_Aim_
Reproduce the material word for word; the images stay out.

_Information supplied_

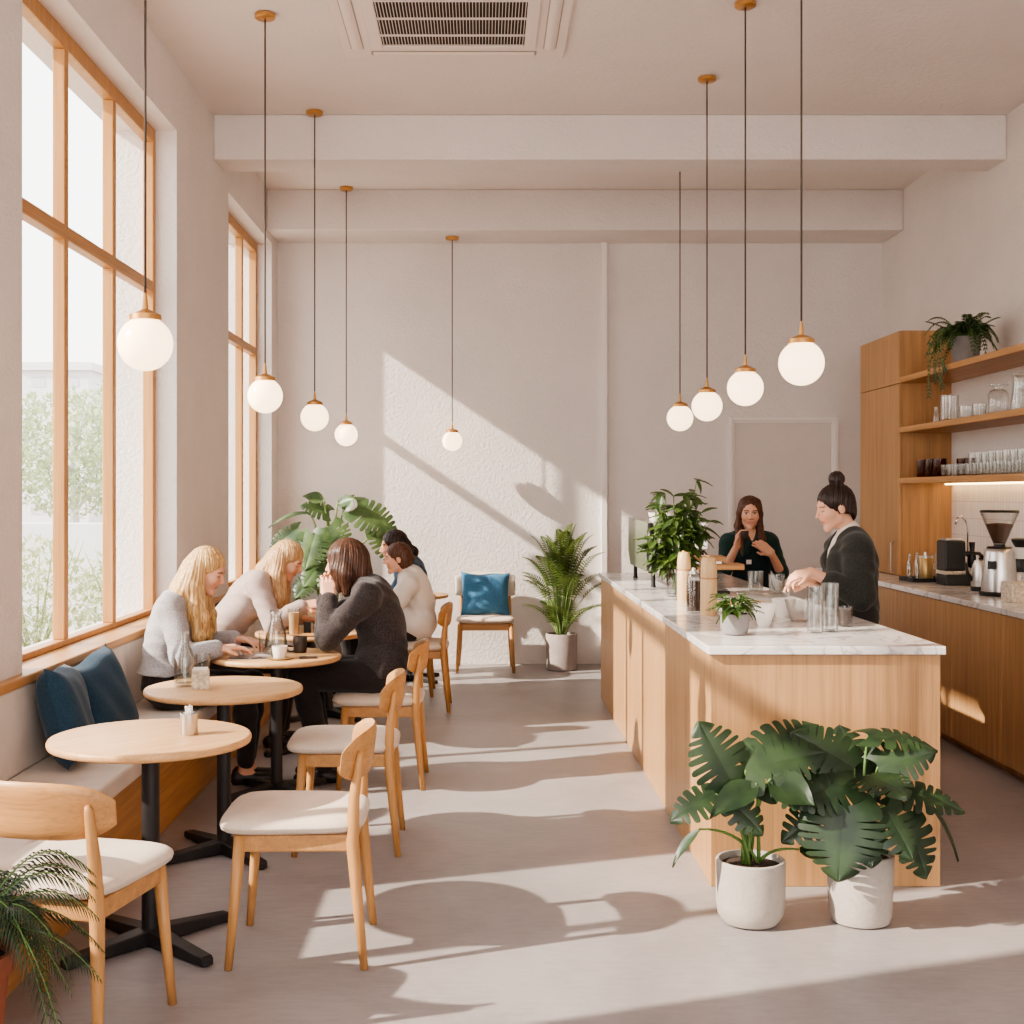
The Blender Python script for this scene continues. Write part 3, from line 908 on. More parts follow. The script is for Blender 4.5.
# glasses, cups and bowls toward the barista
glass_cup('tumbler', 'clear glass by the barista in green, left of its pair', 'glass', (1.72, 8.05, IT), 0.045, 0.05, 0.125, M['glass_thick'])
glass_cup('tumbler', 'clear glass by the barista in green, right of its pair', 'glass', (1.80, 7.82, IT), 0.045, 0.05, 0.12, M['glass_thick'])
def bowl(label, loc, r, h, mat, group=None):
    o = MB().lathe([(0, 0.0), (r*0.45, 0.0), (r*0.5, 0.006), (r*0.8, h*0.5), (r*0.97, h*0.92), (r, h), (r-0.005, h), (r*0.75, h*0.5), (r*0.45, 0.012), (0, 0.01)], 36, close=False).build('bowl', mat, None, auto=60)
    o.location = loc
    return tag(o, label, 'bowl', group)
bowl('white bowl just behind the small grey plant pot on the island', (1.30, 5.90, IT), 0.056, 0.105, M['white_ceramic'])
bowl('wide clear glass bowl behind the white bowl on the island', (1.46, 6.66, IT), 0.14, 0.10, M['glass_thick'])
o = MB().box(-0.13, 0.13, -0.09, 0.09, 0, 0.008).build('serving_board', M['oak_chair_x'], None, bevel=0.003)
o.location = (1.47, 7.15, IT+0.0005); o.rotation_euler = (0, 0, R(12)); tag(o, 'flat wooden board behind the wide glass bowl on the island', 'board')
solid_cup('glass_cup', 'rounded pale glass cup with a handle, left of the tall tumblers', 'cup', (1.525, 6.13, IT), 0.05, 0.075, 0.105, M['glass_thick'], None, handle=True)
solid_cup('glass_cup', 'second rounded pale cup, behind the one with the handle', 'cup', (1.50, 6.36, IT), 0.04, 0.06, 0.09, M['white_ceramic'], None)
glass_cup('tall_tumbler', 'tall clear tumbler at the front of the island, left one of two', 'glass', (1.465, 5.63, IT), 0.034, 0.038, 0.205, M['glass_thick'])
glass_cup('tall_tumbler', 'tall clear tumbler at the front of the island, right one of two', 'glass', (1.545, 5.68, IT), 0.034, 0.038, 0.215, M['glass_thick'])
glass_cup('dark_cup', 'short glass of dark coffee beside the barista with the bun', 'glass', (1.675, 5.90, IT), 0.03, 0.037, 0.092, None, M['coffee'], 0.88)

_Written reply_
The Blender Python script for this scene continues. Write part 3, from line 908 on. More parts follow. The script is for Blender 4.5.
# glasses, cups and bowls toward the barista
glass_cup('tumbler', 'clear glass by the barista in green, left of its pair', 'glass', (1.72, 8.05, IT), 0.045, 0.05, 0.125, M['glass_thick'])
glass_cup('tumbler', 'clear glass by the barista in green, right of its pair', 'glass', (1.80, 7.82, IT), 0.045, 0.05, 0.12, M['glass_thick'])
def bowl(label, loc, r, h, mat, group=None):
    o = MB().lathe([(0, 0.0), (r*0.45, 0.0), (r*0.5, 0.006), (r*0.8, h*0.5), (r*0.97, h*0.92), (r, h), (r-0.005, h), (r*0.75, h*0.5), (r*0.45, 0.012), (0, 0.01)], 36, close=False).build('bowl', mat, None, auto=60)
    o.location = loc
    return tag(o, label, 'bowl', group)
bowl('white bowl just behind the small grey plant pot on the island', (1.30, 5.90, IT), 0.056, 0.105, M['white_ceramic'])
bowl('wide clear glass bowl behind the white bowl on the island', (1.46, 6.66, IT), 0.14, 0.10, M['glass_thick'])
o = MB().box(-0.13, 0.13, -0.09, 0.09, 0, 0.008).build('serving_board', M['oak_chair_x'], None, bevel=0.003)
o.location = (1.47, 7.15, IT+0.0005); o.rotation_euler = (0, 0, R(12)); tag(o, 'flat wooden board behind the wide glass bowl on the island', 'board')
solid_cup('glass_cup', 'rounded pale glass cup with a handle, left of the tall tumblers', 'cup', (1.525, 6.13, IT), 0.05, 0.075, 0.105, M['glass_thick'], None, handle=True)
solid_cup('glass_cup', 'second rounded pale cup, behind the one with the handle', 'cup', (1.50, 6.36, IT), 0.04, 0.06, 0.09, M['white_ceramic'], None)
glass_cup('tall_tumbler', 'tall clear tumbler at the front of the island, left one of two', 'glass', (1.465, 5.63, IT), 0.034, 0.038, 0.205, M['glass_thick'])
glass_cup('tall_tumbler', 'tall clear tumbler at the front of the island, right one of two', 'glass', (1.545, 5.68, IT), 0.034, 0.038, 0.215, M['glass_thick'])
glass_cup('dark_cup', 'short glass of dark coffee beside the barista with the bun', 'glass', (1.675, 5.90, IT), 0.03, 0.037, 0.092, None, M['coffee'], 0.88)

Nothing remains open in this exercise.